A damning report by U.N. investigators on the human rights situation in Libya accuses the government and opposition groups of committing gross violations with impunity, many of which could amount to crimes against humanity. The report will be submitted to the U.N. Human Rights Council on Wednesday.

This is the third report by the three-member Independent Fact-Finding Mission on Libya since it began documenting allegations of human rights violations in that country in 2016.

The investigators find Libya to be a country that does not respect the rule of law, where perpetrators of national and international crimes are not held accountable for their actions. This conclusion is based on hundreds of interviews and reams of information and evidence gathered from many sources.

This latest report encompasses the period from March until June. The investigators looked at conditions of detention in 27 official and unofficial facilities, including secret and extra-legal prisons. Mission chair Mohamed Auajjar says the investigation has identified clear patterns of human rights violations in all these places.

“Based on more than 80 interviews with former and current detainees, their relatives, and insider witnesses, the mission has reasonable grounds to believe that crimes against humanity were perpetrated, such as murder, torture, imprisonment, rape, enforced disappearance and other inhumane acts in a number of prisons,” he said.

Judicial authorities in Libya have said in the past they would investigate the violations.

The mission carried out detailed investigative work in Tarhuna, a town in the suburbs of the capital, Tripoli, and the former stronghold of eastern warlord Khalifa Haftar’s forces.
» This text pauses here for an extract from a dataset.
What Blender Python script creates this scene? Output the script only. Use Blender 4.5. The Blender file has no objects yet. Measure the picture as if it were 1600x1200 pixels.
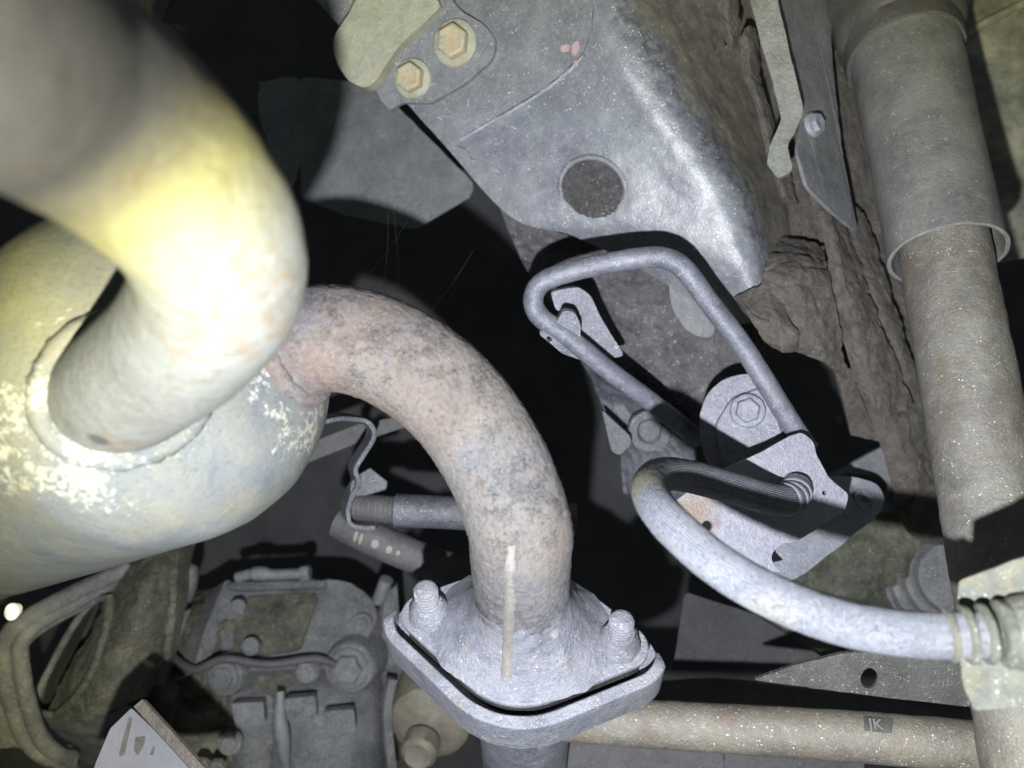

Auajjar says the mission has documented widespread and systematic cases of extermination, murder, torture and other violations amounting to crimes against humanity, which were committed by al-Kani militias, loyal to Haftar.

“The mission also succeeded in identifying previously undiscovered mass graves in Tarhuna through the use of advanced technology. … Despite the continuous efforts by the Libyan authorities to exhume the mass graves in Tarhuna, reports show that over 200 individuals are still missing,” he said.

The investigators find discrimination and violence to be a feature of daily life for most women and girls. They note children are subjected to similar human rights violations as adults, including summary executions, arbitrary detention, sexual and gender-based violence and torture.

The fact-finding mission calls on the Libyan authorities to strengthen their role in protecting and promoting human rights. Without justice and remedies for victims of abuse, it says national reconciliation will be difficult to achieve.

The investigators say they will compile a confidential list of individuals suspected of serious crimes and a summary of evidence related to them. The list will be handed to the U.N. Human Rights Council for use in potential criminal prosecutions.